One of the things I've figured out is that improvisation means basically the same whether it's quilting, acting, or some other form of art. Thus, improvisation means to arrange or compose something without a plan in place. I think of improv as doing something with reckless abandon. Reckless meaning entertaining and abandon meaning no rules.
I have no doubt that an improv quilt class would be great fun, and I'm considering building a class for a local guild that would use some of the components that I used in my class to get students started. In the meantime, I'm trying to play in improv, and I've been reading other blogs.

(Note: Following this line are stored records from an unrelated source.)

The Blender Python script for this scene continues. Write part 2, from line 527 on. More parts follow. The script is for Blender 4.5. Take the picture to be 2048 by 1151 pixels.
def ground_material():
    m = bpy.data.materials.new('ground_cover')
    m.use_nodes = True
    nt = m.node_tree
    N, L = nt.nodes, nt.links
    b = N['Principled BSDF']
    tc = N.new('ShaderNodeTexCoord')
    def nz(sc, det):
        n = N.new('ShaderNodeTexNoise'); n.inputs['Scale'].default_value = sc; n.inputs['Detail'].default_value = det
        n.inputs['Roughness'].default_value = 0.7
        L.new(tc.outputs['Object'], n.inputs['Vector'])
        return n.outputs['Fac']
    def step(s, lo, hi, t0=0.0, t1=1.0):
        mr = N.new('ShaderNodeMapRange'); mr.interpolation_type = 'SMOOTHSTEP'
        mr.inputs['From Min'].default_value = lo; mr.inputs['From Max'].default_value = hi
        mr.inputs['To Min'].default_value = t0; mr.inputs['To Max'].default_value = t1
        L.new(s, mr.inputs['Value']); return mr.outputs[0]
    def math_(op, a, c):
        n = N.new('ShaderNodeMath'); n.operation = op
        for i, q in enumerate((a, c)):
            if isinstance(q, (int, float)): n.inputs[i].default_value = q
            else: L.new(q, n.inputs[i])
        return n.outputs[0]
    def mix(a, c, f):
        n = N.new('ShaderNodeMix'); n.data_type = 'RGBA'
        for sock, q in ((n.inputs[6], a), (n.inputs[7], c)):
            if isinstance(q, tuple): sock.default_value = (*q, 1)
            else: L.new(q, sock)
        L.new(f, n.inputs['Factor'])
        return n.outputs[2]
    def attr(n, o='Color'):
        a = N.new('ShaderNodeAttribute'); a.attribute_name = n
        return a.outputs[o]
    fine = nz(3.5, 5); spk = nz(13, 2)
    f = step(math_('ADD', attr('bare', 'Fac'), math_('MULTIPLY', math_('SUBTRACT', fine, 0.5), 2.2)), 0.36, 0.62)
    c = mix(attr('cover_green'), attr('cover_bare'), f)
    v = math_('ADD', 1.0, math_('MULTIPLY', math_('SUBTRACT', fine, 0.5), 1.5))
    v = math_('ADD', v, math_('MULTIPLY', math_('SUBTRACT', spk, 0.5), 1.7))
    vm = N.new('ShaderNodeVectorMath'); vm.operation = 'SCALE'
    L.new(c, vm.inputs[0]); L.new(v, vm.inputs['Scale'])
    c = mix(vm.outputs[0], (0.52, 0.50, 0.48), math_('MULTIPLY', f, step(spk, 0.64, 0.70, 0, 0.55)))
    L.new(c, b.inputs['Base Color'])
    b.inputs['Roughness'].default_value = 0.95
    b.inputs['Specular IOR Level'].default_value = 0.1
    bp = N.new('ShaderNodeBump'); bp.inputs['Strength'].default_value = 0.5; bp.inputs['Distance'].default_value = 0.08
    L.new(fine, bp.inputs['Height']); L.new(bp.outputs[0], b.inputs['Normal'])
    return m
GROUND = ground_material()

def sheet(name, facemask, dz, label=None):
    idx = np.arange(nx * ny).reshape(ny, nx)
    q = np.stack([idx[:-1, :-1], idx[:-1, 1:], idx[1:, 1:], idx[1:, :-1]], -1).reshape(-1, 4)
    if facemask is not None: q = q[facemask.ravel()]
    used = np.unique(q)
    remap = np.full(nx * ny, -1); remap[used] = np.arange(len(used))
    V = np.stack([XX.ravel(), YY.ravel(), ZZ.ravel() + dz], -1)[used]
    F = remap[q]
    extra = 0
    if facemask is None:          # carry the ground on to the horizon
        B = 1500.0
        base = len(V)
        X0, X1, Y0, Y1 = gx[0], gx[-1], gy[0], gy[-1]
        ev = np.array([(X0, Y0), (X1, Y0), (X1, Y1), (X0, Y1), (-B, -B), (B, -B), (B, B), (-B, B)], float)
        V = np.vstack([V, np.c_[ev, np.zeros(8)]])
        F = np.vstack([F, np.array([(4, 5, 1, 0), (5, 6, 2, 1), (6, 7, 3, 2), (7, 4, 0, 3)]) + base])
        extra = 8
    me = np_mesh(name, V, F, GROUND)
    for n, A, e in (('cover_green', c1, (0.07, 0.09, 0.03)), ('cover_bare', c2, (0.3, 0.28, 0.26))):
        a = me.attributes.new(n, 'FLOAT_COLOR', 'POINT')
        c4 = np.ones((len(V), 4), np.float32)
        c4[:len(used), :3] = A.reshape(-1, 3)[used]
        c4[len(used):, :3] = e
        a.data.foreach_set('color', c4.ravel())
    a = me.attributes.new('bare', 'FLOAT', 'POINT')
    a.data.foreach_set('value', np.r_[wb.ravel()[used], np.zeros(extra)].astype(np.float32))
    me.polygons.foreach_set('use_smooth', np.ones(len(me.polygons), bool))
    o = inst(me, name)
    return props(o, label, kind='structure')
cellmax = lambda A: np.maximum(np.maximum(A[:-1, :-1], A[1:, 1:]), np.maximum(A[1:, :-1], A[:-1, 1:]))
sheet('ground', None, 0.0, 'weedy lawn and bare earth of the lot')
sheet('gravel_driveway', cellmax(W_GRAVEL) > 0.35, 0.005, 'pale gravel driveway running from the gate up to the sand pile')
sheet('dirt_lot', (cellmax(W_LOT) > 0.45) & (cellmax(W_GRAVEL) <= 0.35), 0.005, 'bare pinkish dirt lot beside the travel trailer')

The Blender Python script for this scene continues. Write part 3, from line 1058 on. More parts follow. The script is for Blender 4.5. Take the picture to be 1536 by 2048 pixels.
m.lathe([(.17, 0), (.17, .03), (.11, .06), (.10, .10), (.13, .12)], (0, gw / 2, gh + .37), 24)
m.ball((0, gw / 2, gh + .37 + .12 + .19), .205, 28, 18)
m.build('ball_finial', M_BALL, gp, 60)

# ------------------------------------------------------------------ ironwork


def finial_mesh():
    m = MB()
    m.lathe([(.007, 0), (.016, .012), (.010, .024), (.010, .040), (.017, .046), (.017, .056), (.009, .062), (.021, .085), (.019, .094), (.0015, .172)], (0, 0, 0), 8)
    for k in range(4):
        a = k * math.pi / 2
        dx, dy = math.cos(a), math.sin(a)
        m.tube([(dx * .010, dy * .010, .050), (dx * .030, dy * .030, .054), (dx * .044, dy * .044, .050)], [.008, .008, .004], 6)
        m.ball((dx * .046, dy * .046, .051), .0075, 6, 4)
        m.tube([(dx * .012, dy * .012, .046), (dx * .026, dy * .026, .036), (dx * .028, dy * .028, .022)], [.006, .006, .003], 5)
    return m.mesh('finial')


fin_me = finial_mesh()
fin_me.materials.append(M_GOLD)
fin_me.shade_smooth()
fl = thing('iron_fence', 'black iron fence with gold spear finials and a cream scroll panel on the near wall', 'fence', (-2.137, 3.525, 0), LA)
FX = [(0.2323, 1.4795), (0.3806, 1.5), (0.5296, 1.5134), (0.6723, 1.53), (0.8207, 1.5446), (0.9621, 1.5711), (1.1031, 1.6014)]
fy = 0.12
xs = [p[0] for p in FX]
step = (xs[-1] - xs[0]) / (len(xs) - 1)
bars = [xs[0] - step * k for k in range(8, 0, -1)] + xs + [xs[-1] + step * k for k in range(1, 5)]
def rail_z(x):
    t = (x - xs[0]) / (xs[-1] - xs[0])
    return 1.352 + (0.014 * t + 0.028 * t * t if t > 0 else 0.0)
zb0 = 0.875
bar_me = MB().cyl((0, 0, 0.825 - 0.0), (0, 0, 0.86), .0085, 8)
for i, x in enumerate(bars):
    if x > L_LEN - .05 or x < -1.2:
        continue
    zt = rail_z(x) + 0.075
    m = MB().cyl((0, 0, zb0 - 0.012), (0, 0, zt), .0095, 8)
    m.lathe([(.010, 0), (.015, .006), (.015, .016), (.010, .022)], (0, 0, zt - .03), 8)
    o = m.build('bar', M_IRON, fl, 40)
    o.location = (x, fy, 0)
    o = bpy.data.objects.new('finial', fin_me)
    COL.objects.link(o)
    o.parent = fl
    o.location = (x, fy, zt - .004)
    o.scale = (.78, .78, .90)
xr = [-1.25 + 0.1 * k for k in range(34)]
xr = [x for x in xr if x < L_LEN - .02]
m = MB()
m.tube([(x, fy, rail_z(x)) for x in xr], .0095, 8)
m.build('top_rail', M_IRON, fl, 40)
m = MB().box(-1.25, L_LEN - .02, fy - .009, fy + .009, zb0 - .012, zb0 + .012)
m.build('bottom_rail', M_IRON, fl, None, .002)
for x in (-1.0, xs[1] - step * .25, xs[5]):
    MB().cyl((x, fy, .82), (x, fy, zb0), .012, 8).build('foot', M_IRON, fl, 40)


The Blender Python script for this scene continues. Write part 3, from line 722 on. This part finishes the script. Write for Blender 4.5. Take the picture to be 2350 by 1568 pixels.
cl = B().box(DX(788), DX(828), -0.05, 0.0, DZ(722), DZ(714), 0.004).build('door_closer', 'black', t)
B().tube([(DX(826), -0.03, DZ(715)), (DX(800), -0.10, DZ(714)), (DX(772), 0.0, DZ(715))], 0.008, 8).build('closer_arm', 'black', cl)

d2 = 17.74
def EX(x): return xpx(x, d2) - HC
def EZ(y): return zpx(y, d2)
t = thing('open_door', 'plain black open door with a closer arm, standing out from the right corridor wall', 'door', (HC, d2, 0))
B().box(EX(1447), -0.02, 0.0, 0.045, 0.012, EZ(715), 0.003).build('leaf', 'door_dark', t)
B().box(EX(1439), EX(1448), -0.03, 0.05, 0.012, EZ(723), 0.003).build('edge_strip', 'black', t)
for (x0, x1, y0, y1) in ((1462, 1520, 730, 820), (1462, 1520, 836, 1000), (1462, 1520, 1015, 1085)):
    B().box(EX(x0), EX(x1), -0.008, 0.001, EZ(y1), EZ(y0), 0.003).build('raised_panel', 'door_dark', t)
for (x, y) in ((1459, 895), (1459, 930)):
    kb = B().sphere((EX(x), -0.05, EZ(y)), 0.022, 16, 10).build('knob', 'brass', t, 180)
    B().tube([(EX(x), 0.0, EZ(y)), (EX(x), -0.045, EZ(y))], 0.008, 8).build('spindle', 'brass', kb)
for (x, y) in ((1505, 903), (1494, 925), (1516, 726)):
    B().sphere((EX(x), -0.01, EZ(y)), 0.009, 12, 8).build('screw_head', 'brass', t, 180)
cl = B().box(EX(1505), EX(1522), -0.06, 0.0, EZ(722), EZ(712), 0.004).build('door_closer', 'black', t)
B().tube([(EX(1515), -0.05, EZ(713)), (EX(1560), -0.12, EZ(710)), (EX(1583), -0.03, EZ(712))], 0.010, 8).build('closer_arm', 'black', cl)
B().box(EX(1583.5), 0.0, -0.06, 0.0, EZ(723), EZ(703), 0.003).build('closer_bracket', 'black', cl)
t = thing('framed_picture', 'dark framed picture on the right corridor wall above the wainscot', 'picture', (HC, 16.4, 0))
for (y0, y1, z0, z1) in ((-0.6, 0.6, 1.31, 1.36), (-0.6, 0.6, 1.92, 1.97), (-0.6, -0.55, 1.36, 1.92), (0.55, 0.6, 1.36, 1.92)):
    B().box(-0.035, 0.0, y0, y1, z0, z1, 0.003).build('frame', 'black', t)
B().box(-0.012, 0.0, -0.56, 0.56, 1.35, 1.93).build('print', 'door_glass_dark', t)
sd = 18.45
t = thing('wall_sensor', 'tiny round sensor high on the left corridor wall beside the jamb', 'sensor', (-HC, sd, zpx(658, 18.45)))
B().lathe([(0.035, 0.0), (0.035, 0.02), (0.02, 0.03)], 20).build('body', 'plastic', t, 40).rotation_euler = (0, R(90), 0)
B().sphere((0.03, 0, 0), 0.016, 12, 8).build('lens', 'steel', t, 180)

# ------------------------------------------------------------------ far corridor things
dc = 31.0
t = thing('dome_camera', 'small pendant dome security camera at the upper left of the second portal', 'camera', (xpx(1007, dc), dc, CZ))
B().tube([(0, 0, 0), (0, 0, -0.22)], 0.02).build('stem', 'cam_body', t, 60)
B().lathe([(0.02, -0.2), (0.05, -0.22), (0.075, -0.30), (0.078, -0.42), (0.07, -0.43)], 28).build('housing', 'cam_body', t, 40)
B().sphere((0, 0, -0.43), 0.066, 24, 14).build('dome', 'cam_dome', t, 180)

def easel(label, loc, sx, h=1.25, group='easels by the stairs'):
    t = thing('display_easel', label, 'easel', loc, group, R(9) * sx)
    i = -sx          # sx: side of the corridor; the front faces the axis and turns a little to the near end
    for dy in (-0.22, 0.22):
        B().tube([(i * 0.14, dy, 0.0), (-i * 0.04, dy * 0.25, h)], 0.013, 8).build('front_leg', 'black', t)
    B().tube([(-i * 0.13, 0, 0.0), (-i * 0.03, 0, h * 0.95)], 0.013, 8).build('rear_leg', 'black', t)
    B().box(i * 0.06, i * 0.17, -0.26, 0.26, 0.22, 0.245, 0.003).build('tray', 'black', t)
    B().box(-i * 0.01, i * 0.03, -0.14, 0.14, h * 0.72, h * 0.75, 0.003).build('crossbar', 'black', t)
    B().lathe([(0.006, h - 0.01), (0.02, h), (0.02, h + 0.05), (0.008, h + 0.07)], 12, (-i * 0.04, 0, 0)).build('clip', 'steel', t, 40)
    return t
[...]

In one of my favorite blogs, Sew Slowly, Kaja recently wrote:
One of the things I have been reflecting on is that it often seems to be easier for people to work in an improvisational way when they are using scraps; cutting into yardage is somehow harder. I am as guilty of this as anyone - in fact one of my sticking points is often that I am trying too hard to preserve a fabric when I should be thinking about how to cut it.
Unwilling to cut into the focus fabric, I put the whole set away. Certainly one can't separate a perfect collection! And they have waited. Oh, they are safe. Safe from the person who loves them most! Isn't there something wrong with the scenario?
Thank goodness I've begun pulling them out and using them. It's been difficult, however. I've pulled out two or three sets before deciding which one I'll chance. I've put one or two back after picking up the rotary cutter. I will. I won't. I will. I can't. I won't. I should. I....
I'm as bad as Hamlet trying to seek revenge. Claudius could sleep soundly if I were the one making the decision.
But I'm going to give up Hamlet's ways and make the decision to cut into my pretty fabrics. No matter how difficult it may be. No matter how nervous I get at the thought of cutting. That's the hardest part. Cutting.
That would be pretty awesome. Just make a cut. Doesn't matter how big or small. It can be straight or not. It can be whatever it ends up being. Oh, wow! That sounds liberating. Reckless abandon, indeed!